Vamos voltar a falar do documentário “Dilema nas Redes”. A importância das redes sociais e a influência das grandes plataformas na atualidade, e também os problemas e as possibilidades que elas oferecem, vão se fazer cada vez mais presentes no dia a dia de todos, sejam usuários ou não.
O documentário, criado pela Netflix – principal serviço de TV por internet do mundo, com mais de 100 milhões de assinantes – se apresenta como uma revelação, uma espécie de “inside information” que o público agora recebe de gente importante que trabalhou no desenvolvimento e nas estratégias de gigantes da tecnologia como Youtube, Facebook, Twitter, Google, entre muitas outras. Não que a maioria não soubesse, de uma maneira ou outra, como as plataformas agem e trabalham, mas o documentário traz vários aspectos importantes.

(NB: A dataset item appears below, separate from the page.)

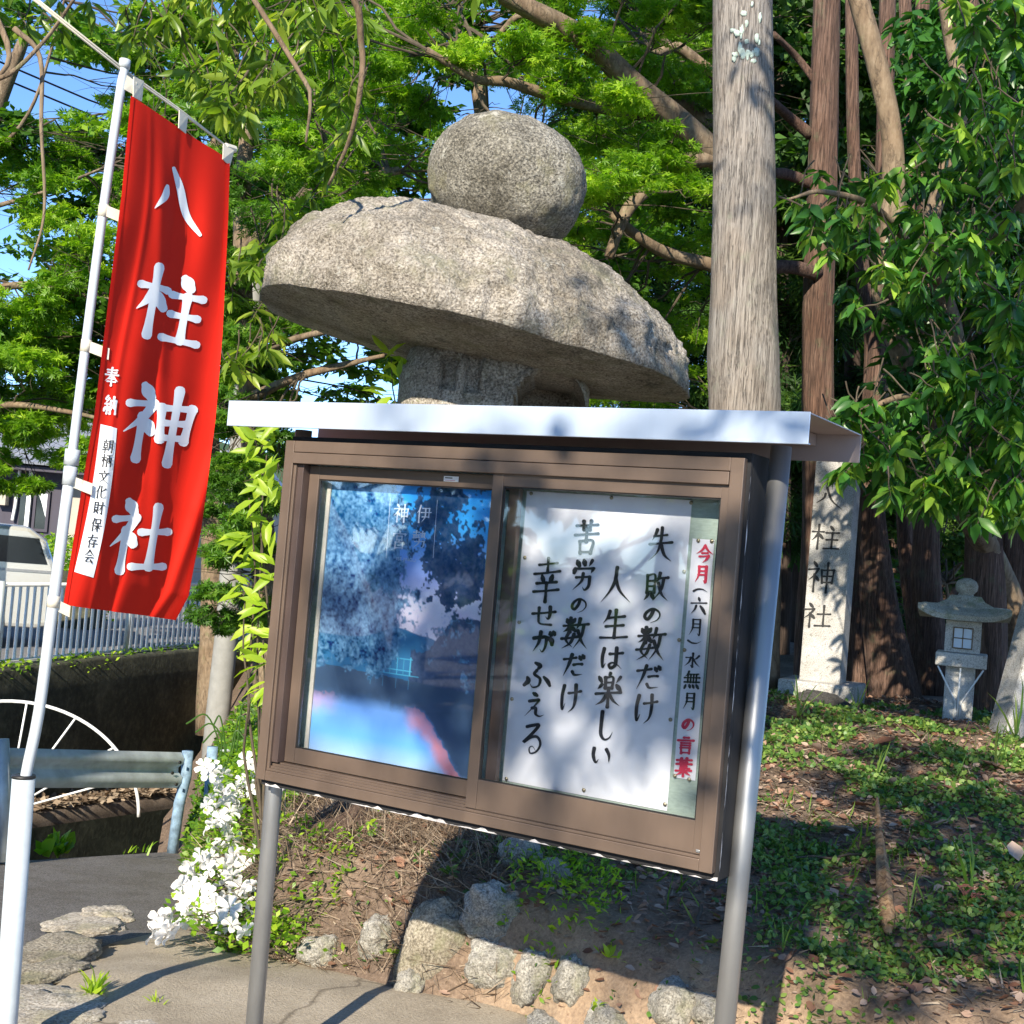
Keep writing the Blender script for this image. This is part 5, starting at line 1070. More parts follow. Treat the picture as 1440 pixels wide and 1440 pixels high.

Embora as pessoas hoje “precisem” dessas redes em suas vidas, seja para diversão, informação, e até para o trabalho, o “Dilema” nos deixa saber que há muitos efeitos colaterais indesejados. Um deles é que as redes acabaram dando voz a muitas pessoas que, percebemos pelos depoimentos, nunca deveriam ter tido voz. A própria Netflix, produtora do “Dilema”, tem também suas próprias ideias, e suas próprias queixas, percebe-se logo se não nos ativermos apenas ao discurso aparente do documentário, mas principalmente se nos dispusermos a ler nas entrelinhas. É fato que, até alguns anos atrás, toda a dieta de informações que a sociedade recebia era servida por alguns poucos e grandes grupos de comunicação.
O tema “verdade e mentira” não era tão quente assim como é hoje. E embora houvesse alguma reclamação aqui ou ali, o respeitável público aceitava o que recebia dos tradicionais veículos sem maiores questionamentos. Quase todos esses grandes veículos apresentavam o mundo de forma mais ou menos fiel. Pelo menos era o que se acreditava.

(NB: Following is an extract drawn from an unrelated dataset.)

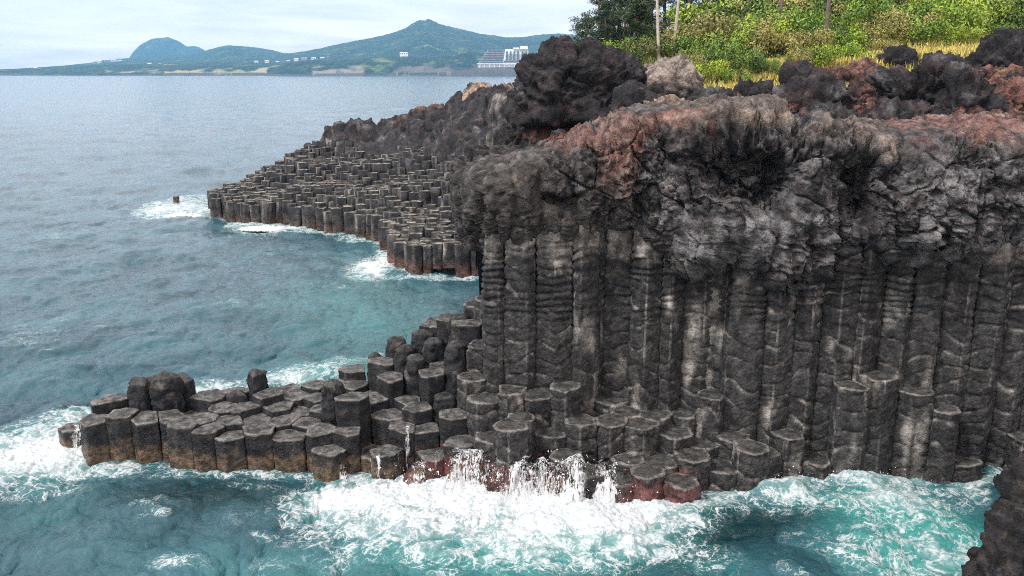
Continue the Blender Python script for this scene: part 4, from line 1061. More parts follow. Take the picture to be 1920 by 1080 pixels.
# distance to the rocks
def polydist(P2, poly, closed=False):
    s = np.full(len(P2), 99., np.float32)
    m = (P2[:, 1] < 150)
    q = P2[m]; b = np.full(len(q), 99., np.float32)
    for a, c in zip(poly[:-1], poly[1:]):
        a = np.array(a); ab = np.array(c) - a; t = np.clip(((q - a) @ ab) / (ab @ ab), 0, 1)
        b = np.minimum(b, np.hypot(q[:, 0] - a[0] - t * ab[0], q[:, 1] - a[1] - t * ab[1]))
    s[m] = b; return s
XY = np.stack([Xg, Yg], 1)
sh = np.minimum(polydist(XY, near_poly[:22] + [near_poly[22], near_poly[23]]), 99)
sh2 = polydist(XY, fw)
foam += .42 * np.exp(-(sh / .7) ** 2) + .35 * np.exp(-(sh2 / .9) ** 2)
back = polydist(XY, near_poly[22:]); foam += .3 * np.exp(-(back / .9) ** 2) * (Xg < -4)
hmid = d[:, 2]
crest = sstep(.24, .42, hmid) * sstep(400, 60, Yg)
brk = fbm(np.stack([Xg * .35, Yg * .35, Xg * 0], 1), 4)
brk2 = fbm(np.stack([Xg * .9, Yg * .9, Xg * 0 + 3], 1), 3)
foam *= .86 * (1 + .75 * brk + .5 * brk2)
foam = foam + .16 * crest * (1 + brk)
foam = np.clip(foam, 0, 1.35)
P = np.stack([Xg, Yg, Xg * 0], 1)
calm = 1 - .5 * np.exp(-(sh / 1.2) ** 2)
P += d * calm[:, None]
nrr = Yg < 140
surge = np.zeros(len(P), np.float32)
pp = np.stack([Xg, Yg, Xg * 0], 1)[nrr]
surge[nrr] = np.clip(foam[nrr], 0, 1.2) * (.10 + .26 * fbm(pp * [.9, .9, 1], 3) + .14 * fbm(pp * 2.6 + 4, 3, .6, 1))
P[:, 2] += surge * (Yg < 60) + surge * .6 * (Yg >= 60)
# swells piling against the cliff on the right, as the surf does there
for px, py, rx, ry, a in [(1590, 912, 90, 14, .85), (1450, 935, 70, 14, .7), (1330, 965, 90, 14, .45), (900, 930, 130, 18, .1), (1050, 940, 80, 18, .1), (90, 850, 90, 20, .45), (1680, 960, 120, 24, .35)]:
    P[:, 2] += a * seab([(px, py, rx, ry, 1.0)]) * (.8 + .5 * brk)
P[:, 2] += .35 * (seab([(300, 690, 260, 10, 1.0), (100, 720, 200, 12, .8), (360, 360, 40, 5, 1.3), (250, 478, 90, 8, .7), (400, 318, 60, 4, .8)]))
m, nt = newmat('sea_water'); T = NT(nt)
out = T.n('ShaderNodeOutputMaterial'); b = T.n('ShaderNodeBsdfPrincipled')
a_ = T.n('ShaderNodeAttribute', attribute_name='foam').outputs['Fac']
e_ = T.n('ShaderNodeAttribute', attribute_name='aer').outputs['Fac']
k_ = T.n('ShaderNodeAttribute', attribute_name='dark').outputs['Fac']
pos = T.n('ShaderNodeNewGeometry').outputs['Position']
warp_n = T.n('ShaderNodeTexNoise'); warp_n.inputs['Scale'].default_value = .8; warp_n.inputs['Detail'].default_value = 2; T.l(pos, warp_n.inputs['Vector'])
wv = T.n('ShaderNodeVectorMath', operation='MULTIPLY_ADD'); T.l(warp_n.outputs['Color'], wv.inputs[0]); wv.inputs[1].default_value = (1.5, 1.5, 0); T.l(pos, wv.inputs[2])
wp = wv.outputs[0]
body = T.mix(T.ramp(T.noise(pos, .12, 5, .6), .35, .65), (.011, .048, .066), (.028, .088, .112))
body = T.mix(T.ramp(e_, 0, 1), body, (.030, .205, .185))
body = T.mix(T.ramp(k_, 0, 1.1), body, (.003, .022, .027))
# lacy foam: webs whose strands thicken with the amount of foam
v1 = T.vor(wp, 1.1, 'DISTANCE_TO_EDGE'); v2 = T.vor(wp, 2.7, 'DISTANCE_TO_EDGE')
n1 = T.noise(wp, 1.3, 6, .62); n2 = T.noise(wp, 6.0, 4, .65)
w1 = T.math('MULTIPLY', a_, .40); w2 = T.math('MULTIPLY', a_, .30)
nf1 = T.noise(pos, .75, 5, .58, 1.1); nf2 = T.noise(pos, 1.5, 4, .55, .5)
fl1 = T.math('ABSOLUTE', T.math('SUBTRACT', nf1, .5)); fl2 = T.math('ABSOLUTE', T.math('SUBTRACT', nf2, .5))
l1 = T.math('SUBTRACT', 1.0, T.math('DIVIDE', fl1, T.math('MAXIMUM', T.math('MULTIPLY', a_, .13), .003)), clamp=True)
l2 = T.math('SUBTRACT', 1.0, T.math('DIVIDE', fl2, T.math('MAXIMUM', T.math('MULTIPLY', a_, .16), .003)), clamp=True)
l3 = T.math('SUBTRACT', 1.0, T.math('DIVIDE', v2, T.math('MAXIMUM', T.math('MULTIPLY', a_, .2), .004)), clamp=True)
l2 = T.math('MAXIMUM', l2, T.math('MULTIPLY', l3, .6))
lace = T.math('MULTIPLY', T.math('MAXIMUM', l1, T.math('MULTIPLY', l2, .8)), T.ramp(a_, .04, .30))
lace = T.math('MULTIPLY', lace, T.ramp(n1, .36, .52, .0, 1.0))
solid = T.ramp(T.math('ADD', a_, T.math('ADD', T.math('MULTIPLY', T.math('SUBTRACT', n1, .5), 1.5), T.math('MULTIPLY', T.math('SUBTRACT', n2, .5), .9))), .50, 1.15)
fm = T.math('MAXIMUM', T.math('MULTIPLY', T.ramp(lace, .0, .9), .85), T.math('MULTIPLY', solid, T.ramp(a_, .12, .3)))
fm = T.math('MAXIMUM', fm, T.math('MULTIPLY', T.ramp(T.math('ADD', a_, T.math('MULTIPLY', T.math('SUBTRACT', n1, .5), 1.2)), .2, 1.1), .5))
fleck = T.math('MULTIPLY', T.ramp(T.noise(wp, 2.2, 7, .7), .66, .72), T.ramp(a_, .02, .16))
fm = T.math('MAXIMUM', fm, fleck)
body = T.mix(T.math('MULTIPLY', T.ramp(a_, .05, .6), .5), body, (.04, .20, .19))
T.l(body, b.inputs['Base Color']); b.inputs['IOR'].default_value = 1.33
ln = T.n('ShaderNodeVectorMath', operation='LENGTH'); T.l(pos, ln.inputs[0])
dist = ln.outputs['Value']
T.l(T.ramp(dist, 40, 900, .08, .16), b.inputs['Roughness'])
bp = T.n('ShaderNodeBump'); T.l(T.ramp(dist, 30, 900, .70, .22), bp.inputs['Strength']); bp.inputs['Distance'].default_value = .22
st = T.n('ShaderNodeVectorMath', operation='MULTIPLY'); T.l(pos, st.inputs[0]); st.inputs[1].default_value = (1.0, 1.6, 1.0)
hh = T.math('ADD', T.noise(st.outputs[0], 1.1, 7, .62, .4), T.math('MULTIPLY', T.noise(st.outputs[0], .12, 6, .6), T.ramp(dist, 100, 700, 0, 5)))
hh = T.math('ADD', hh, T.math('MULTIPLY', T.noise(st.outputs[0], 4.0, 5, .65, .3), T.ramp(dist, 40, 120, .40, .05)))
T.l(hh, bp.inputs['Height']); T.l(bp.outputs[0], b.inputs['Normal'])
fo = T.n('ShaderNodeBsdfPrincipled'); 
T.l(T.mix(T.ramp(n2, .3, .7), (.30, .37, .39), (.58, .60, .61)), fo.inputs['Base Color']); fo.inputs['Roughness'].default_value = .75
bp2 = T.n('ShaderNodeBump'); bp2.inputs['Strength'].default_value = .5; bp2.inputs['Distance'].default_value = .12
T.l(T.math('ADD', T.math('ADD', n1, n2), T.math('MULTIPLY', fm, .3)), bp2.inputs['Height']); T.l(bp2.outputs[0], fo.inputs['Normal'])
mx = T.n('ShaderNodeMixShader'); T.l(fm, mx.inputs[0]); T.l(b.outputs[0], mx.inputs[1]); T.l(fo.outputs[0], mx.inputs[2]); T.l(mx.outputs[0], out.inputs[0])
M_SEA = m
o = mk('sea', np_mesh('sea', P, grid_faces(len(Ys), ncx), {'foam': foam, 'aer': np.clip(aer, 0, 1.2), 'dark': np.clip(dark, 0, 1.2)}, M_SEA)); tag(o, 'teal sea with white foam around the rocks', 'sea', kind='structure')
sb = boxes('sea_floor', [(-9200, 9200, -300, 10700, -9.0, -8.0, (0, 0, 0))], flat_material('sea_floor', (.02, .05, .05)))
tag(sb, 'dark sea floor below the water', 'sea floor', kind='structure')

# ------------------------------------------------------------------ water pouring off the rocks
m, nt = newmat('white_water'); T = NT(nt)
out = T.n('ShaderNodeOutputMaterial'); b = T.n('ShaderNodeBsdfPrincipled'); b.inputs['Base Color'].default_value = (.62, .65, .66, 1); b.inputs['Roughness'].default_value = .55
pos = T.n('ShaderNodeNewGeometry').outputs['Position']
at = T.n('ShaderNodeAttribute', attribute_name='den').outputs['Fac']
sv = T.n('ShaderNodeVectorMath', operation='MULTIPLY'); T.l(pos, sv.inputs[0]); sv.inputs[1].default_value = (13, 13, .5)
n = T.noise(sv.outputs[0], 1.0, 5, .7, .8); n2 = T.noise(pos, 3.5, 4)
al = T.ramp(T.math('ADD', T.math('ADD', n, T.math('MULTIPLY', T.math('SUBTRACT', n2, .5), .5)), T.math('SUBTRACT', at, .5)), .47, .64)
tr = T.n('ShaderNodeBsdfTransparent'); mx = T.n('ShaderNodeMixShader'); T.l(al, mx.inputs[0]); T.l(tr.outputs[0], mx.inputs[1]); T.l(b.outputs[0], mx.inputs[2]); T.l(mx.outputs[0], out.inputs[0])
bp = T.n('ShaderNodeBump'); bp.inputs['Strength'].default_value = .8; bp.inputs['Distance'].default_value = .12; T.l(n, bp.inputs['Height']); T.l(bp.outputs[0], b.inputs['Normal'])
M_WW = m
from mathutils.bvhtree import BVHTree
def make_bvh():
    vs_, ps_, off_ = [], [], 0
    for ob in COL.objects:
        if ob.type == 'MESH' and (ob.name.startswith('basalt_column') or ob.name.startswith('cliff')) and ob.location[1] < 60:
            me_ = ob.data; n_v = len(me_.vertices); a_v = np.empty(n_v * 3, np.float32); me_.vertices.foreach_get('co', a_v)
            vs_.append(a_v.reshape(-1, 3) + np.array(ob.location))
            ps_ += [[q + off_ for q in pl_.vertices] for pl_ in me_.polygons]; off_ += n_v
    return BVHTree.FromPolygons([tuple(q) for q in np.vstack(vs_)], ps_)
BVH = make_bvh()
def stream(px0, px1, pyt, pyb, seed, label, den=.5):
    """a thread of water lying on whatever rock it runs down"""
    n_, m_ = max(6, int((px1 - px0) / 2)), max(12, int((pyb - pyt) / 2)); V_ = []
    for i_ in range(m_):
        for j_ in range(n_):
            d_ = ray(px0 + (px1 - px0) * j_ / (n_ - 1), pyt + (pyb - pyt) * i_ / (m_ - 1)); d_ = Vector(d_).normalized()
            hit = BVH.ray_cast(Vector((0, 0, HH)), d_)
            V_.append(np.array(hit[0]) + [0, -.07, .03] if hit[0] is not None else (V_[-1] if V_ else np.array([0, 40, 0])))
    V_ = np.array(V_).reshape(m_, n_, 3)
    for k_ in range(1, m_):            # water only falls forward and down
        V_[k_, :, 1] = np.minimum(V_[k_, :, 1], V_[k_ - 1, :, 1] + .05)
    Uu = np.tile(np.linspace(0, 1, n_), (m_, 1)).ravel()
    V_ = V_.reshape(-1, 3); V_[:, 0] += .10 * perlin(V_ * [.2, .2, 1.6] + seed) + (Uu - .5) * .25 * (fbm(V_ * [.1, .1, 1.1] + seed, 2)); dn = den + .3 * fbm(V_ * [2, 2, .6] + seed, 3) - .5 * np.abs(2 * Uu - 1) ** 3
    o_ = mk('stream', np_mesh('stream', V_, grid_faces(m_, n_), {'den': dn}, M_WW)); tag(o_, label, 'falling water', 'water pouring off the rocks')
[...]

Santa ingenuidade! Então surgiu a internet, e com ela as grandes plataformas, e o que se viu é que as pessoas não pensam ou se comportam da maneira que se supunha. Para surpresa dos criadores e também para surpresa dos antigos “proprietários das informações”, as redes representaram uma espécie de libertação do público, e isso tanto para o bem quanto para o mal.
E aqui vemos outra novidade trazida pelos novos tempos: quem representa – ou está do lado – do bem, e quem não está? Porém, os produtores do “Dilema” têm a certeza de que estão de posse de todas as respostas que a sociedade “quer” e, segundo eles, mais do que “quer”, “precisa”. No entanto ocorre que, embora muito inteligentes, às vezes até geniais, os criadores são também apenas seres humanos e, como tais, cheios de ideais próprias e projetos sociais na cabeça.
Se nos dispusermos a ler nas entrelinhas do “Dilema”, e isso não está muito escondido, logo perceberemos que os criadores também tem seus objetos de ódio – e querem proteger o mundo desses objetos, que normalmente assumem a forma não apenas de ideias, mas de pessoas de carne e osso.
E é exatamente aí que está o grande tema que o documentário não aborda, e talvez esse seja o problema mais relevante – ou pelo menos um dos mais – dessas grandes plataformas: quem regula as plataformas? Sim, os algoritmos, nos confidenciam eles, controlam os usuários, mas quem é que controla os algoritmos? Pois as plataformas se aproveitam de uma grande ambiguidade legal. Porque se elas trabalham com algoritmos para restringir ou até impulsionar conteúdos, todos eles produzidos por terceiros – afinal, nas redes, todos somos sempre e apenas terceiros – o que é que as próprias plataformas são: meros veículos de divulgação de opiniões de terceiros, pelos quais elas não querem e nem devem se responsabilizar, ou são essas plataformas “editoras” desses conteúdos de terceiros?
Enquanto essa questão não se esclarecer, elas pairarão como deuses – tecnológicos – supremos, como capacidade para decidir sobre o bem e o mal. Nós, afinal, os usuários, somos apenas os terceiros.